What to do? To put an end to speculation on the seventeen Eurozone interest rates, the only lasting solution is to mutualize our debt, to create a common debt (i.e., “eurobonds”). In addition, that’s the only structural reform that can allow the ECB to fully play its role as lender of last resort. Of course, the ECB could buy more sovereign debt on the markets right now, and that emergency solution will probably play a crucial role. But as long as the ECB faces seventeen different sovereign debts, it will face an impossible problem: which debt to buy and at what rates? If the Fed had to choose every morning between the debts of Wyoming, California, and New York, it would have a lot of trouble carrying out an orderly monetary policy.
But to have a common debt, there has to be a strong and legitimate federal political authority. We can’t create eurobonds and then let each national government decide how many it wants to issue. And that federal authority can’t be the European Council or the Eurogroup. We need to take a giant step forward toward political union and a United States of Europe; otherwise, sooner or later we’ll be headed for a huge step backwards—that is, a rejection of the euro. The simplest solution would be to finally invest the European Parliament with genuine budgetary power. But the problem with the European Parliament is that it comprises all twenty-seven countries of the EU, not just those of the Eurozone. Another solution, discussed in my November 22, 2011, column, would be to create a kind of “European Senate,” bringing together members of the finance and social affairs committees of the national parliaments of those countries wishing to mutualize their debts. This body would have the final say over decisions on issuing common European debt (which wouldn’t prevent each country from issuing national debt if it wishes, but national debt would not be collectively guaranteed). The important point is that this group would make its decisions via simple majority, like all parliaments, and its debates would be public, transparent, and democratic.

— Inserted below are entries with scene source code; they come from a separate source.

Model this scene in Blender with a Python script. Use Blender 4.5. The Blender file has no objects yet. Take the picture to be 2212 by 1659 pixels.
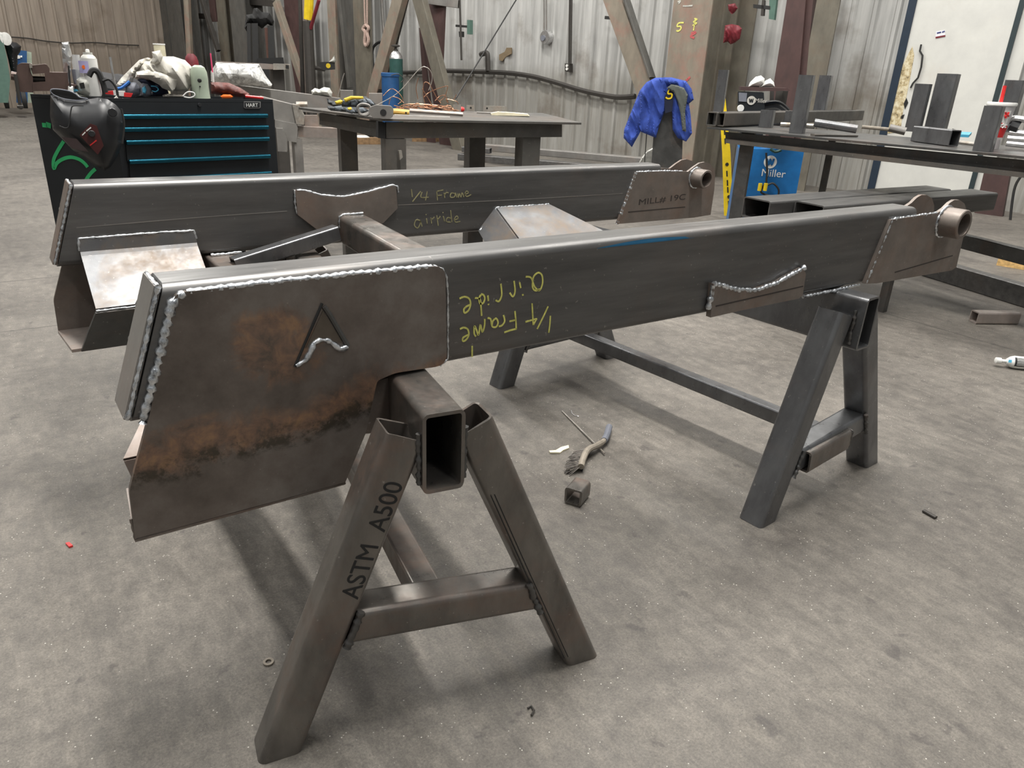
import bpy, bmesh, math, random
from mathutils import Vector, Matrix, noise
from mathutils.geometry import delaunay_2d_cdt
random.seed(7)
S = bpy.context.scene
V3 = Vector
# ------------------------------------------------------------------ camera
F = 1606.84; CX = 1106.0; CY = 829.5; H = 1.43
AX = V3((0.8240, -0.1871, 0.5347)); AY = V3((-0.5649, -0.3419, 0.7510)); AZ = V3((0.0423, -0.9209, -0.3874))
AX.normalize(); AZ = (AZ - AX * AX.dot(AZ)).normalized(); AY = AZ.cross(AX)
camd = bpy.data.cameras.new('camera'); cam = bpy.data.objects.new('camera', camd)
S.collection.objects.link(cam); S.camera = cam
camd.sensor_width = 36; camd.lens = F / 2212 * 36; camd.clip_start = .05; camd.clip_end = 200
R = Matrix(((AX[0], -AX[1], -AX[2]), (AY[0], -AY[1], -AY[2]), (AZ[0], -AZ[1], -AZ[2])))
cam.matrix_world = Matrix.Translation((0, 0, H)) @ R.to_4x4()
EYE = V3((0, 0, H))
# ------------------------------------------------------------------ light
w = bpy.data.worlds.new('hall_light'); S.world = w; w.use_nodes = True
nt = w.node_tree; bg = nt.nodes['Background']
tc = nt.nodes.new('ShaderNodeTexCoord'); sp = nt.nodes.new('ShaderNodeSeparateXYZ'); rp = nt.nodes.new('ShaderNodeValToRGB')
nt.links.new(tc.outputs['Generated'], sp.inputs[0]); nt.links.new(sp.outputs['Z'], rp.inputs[0]); nt.links.new(rp.outputs[0], bg.inputs[0])
e = rp.color_ramp.elements
e[0].position = 0.0; e[0].color = (.42, .40, .37, 1); e[1].position = .9; e[1].color = (.55, .58, .62, 1)
x = e.new(.12); x.color = (.85, .84, .80, 1); x = e.new(.4); x.color = (.26, .27, .28, 1)
bg.inputs[1].default_value = .45
S.view_settings.view_transform = 'Standard'; S.view_settings.look = 'None'; S.view_settings.gamma = 1
S.view_settings.use_curve_mapping = False; S.view_settings.exposure = .0
def lamp(x, y, z, power, sx=.4, sy=6.0, col=(1, .97, .92)):     # rows of linear high-bay lamps running across the frame
    l = bpy.data.lights.new('high_bay_lamp', 'AREA'); l.shape = 'RECTANGLE'; l.size = sx; l.size_y = sy; l.energy = power; l.color = col
    o = bpy.data.objects.new('high_bay_lamp', l); o.location = (x, y, z); S.collection.objects.link(o)
lamp(1.9, 2.2, 7.5, 780, .3, 4.2)
lamp(-3.4, 2.0, 7.5, 300); lamp(6.3, 2.5, 7.5, 330); lamp(1.4, -5.0, 7.5, 170)
lamp(-1.0, 10.0, 7.5, 420); lamp(5.2, 10.0, 7.5, 480); lamp(3.0, 18.0, 7.5, 520); lamp(8.8, 6.5, 7.0, 240)
lamp(-4.0, 17.0, 7.5, 420)
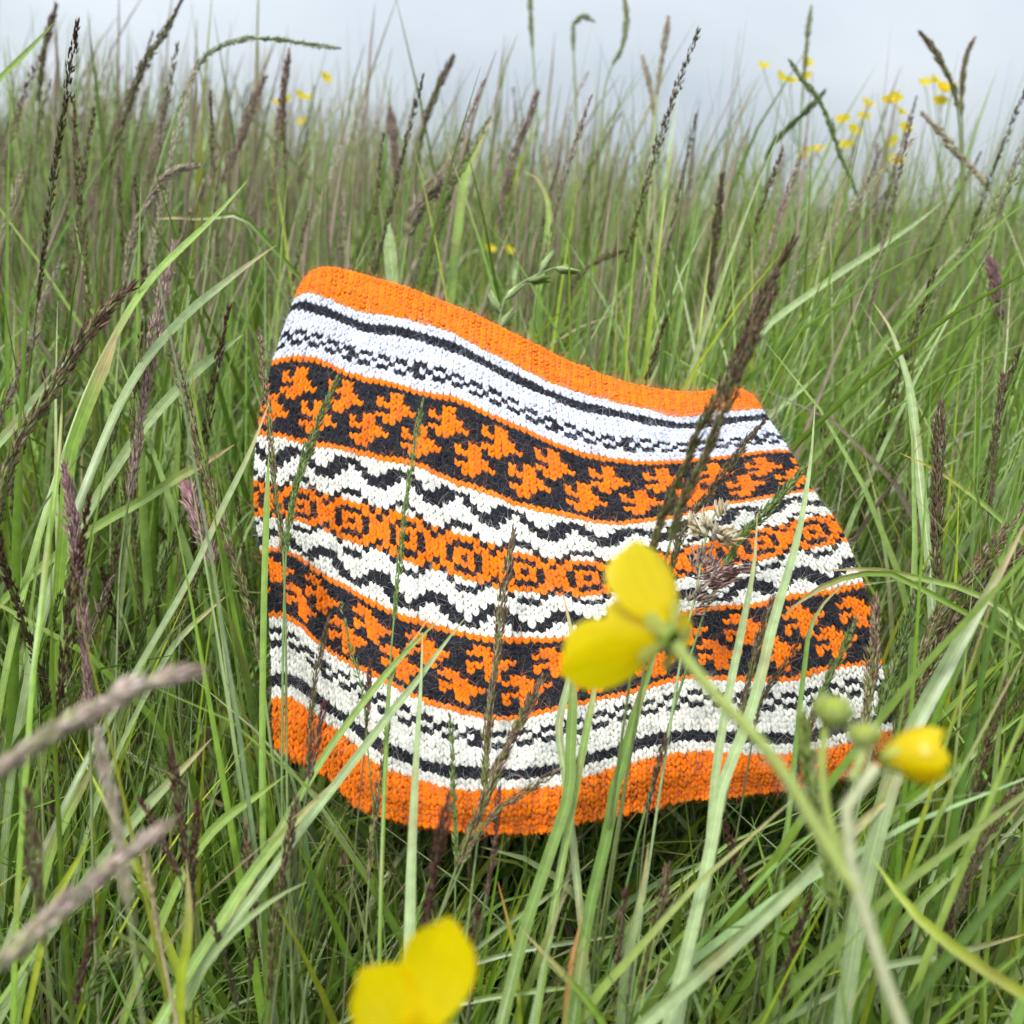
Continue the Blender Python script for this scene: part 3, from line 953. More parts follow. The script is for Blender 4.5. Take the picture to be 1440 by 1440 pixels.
while placed < 52 and tries < 3000:
    tries += 1
    x = rng.uniform(-0.50, 0.50); y = rng.uniform(0.30, 0.62)
    m1, m2, P, cn = SHORT[rng.integers(0, 8)]
    sc = float(rng.uniform(0.8, 1.25))
    mw = Matrix.Translation((x, y, float(ground_z(x, y)) - 0.003)) @ Matrix.Rotation(float(rng.normal(0.2, 1.0)), 4, 'Z') @ Matrix.Rotation(float(rng.normal(0.06, 0.12)), 4, 'Y') @ Matrix.Diagonal((sc, sc, sc, 1))
    W = np.array([tuple(mw @ Vector(p)) for p in P])
    if not clear_of_cowl(W[None], 0.27)[0]: continue
    px, py, d = proj(W)
    if not ((px[:12] > 0) & (px[:12] < 1440) & (py[:12] < 1440)).any(): continue
    where = 'left of the cowl' if px[4] < 380 and py[4] < 1000 else ('right of the cowl' if px[4] > 1200 and py[4] < 1000 else ('at lower left' if px[4] < 480 else ('at lower right' if px[4] > 1000 else 'below the cowl')))
    run = px[0] - px[10]
    lean = 'leaning right' if run > 22 else ('leaning left' if run < -22 else 'standing upright')
    size = 'short' if sc < 0.95 else ('tall' if sc > 1.1 else 'middling')
    e = empty('seed_stalk', (0, 0, 0), '%s %s seed stalk %s in near grass %s' % (size, cn, lean, where), 'grass stalk', 'seed stalks in the near grass ' + where)
    e.matrix_world = mw
    for nm, mm in (('stem', m1), ('seed_head', m2)):
        c = bpy.data.objects.new(nm, mm); C.objects.link(c); c.parent = e
    placed += 1

# ================================================================== stalks and blades one can point at
# --- seed stalks in front of and beside the cowl (pixel paths run from the tip down)
stalk('large soft dark brown seed stalk crossing the right end of the top rim', [(1118, 335), (1090, 385), (1062, 440), (1030, 525), (1000, 572), (977, 622), (953, 678), (925, 745), (905, 830), (890, 930)], 21, 'brown', 0.78, d=(0.285, 0.305), count=800, slen=0.0030, swid=0.0007)
stalk('second soft brown stalk close beside the large one on the right top rim', [(1092, 405), (1066, 460), (1040, 522), (1018, 572), (1001, 622), (976, 675), (956, 712), (940, 775), (925, 830), (908, 930)], 17, 'brown', 0.7, d=(0.280, 0.298), count=650, slen=0.0030, swid=0.0007)
stalk('brown seed stalk slanting over the right upper leaf band', [(1076, 590), (1050, 622), (1012, 675), (980, 716), (958, 755), (940, 815), (925, 880)], 13, 'dark', 0.8)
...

That’s what would make it different from the European Council, which tends toward inertia and the status quo because it relies on unanimity (or quasi unanimity), and usually amounts to a private confab. Most often no decision gets made, and when, by some miracle, a unanimous decision emerges, it’s nearly impossible to know why it was made. That’s the opposite of a democratic debate within a parliamentary forum. A new European treaty that stays purely within an intergovernmental logic (merely modifying the decision rule in the European Council from 100 percent to 85 percent) would be inadequate to the challenge at hand. And it obviously wouldn’t permit the creation of eurobonds, which will require far more boldness in the field of political union—a boldness that the Germans seem far more prepared for than the French government. We should take them at their word on this issue and make specific proposals. That is our challenge in the months ahead.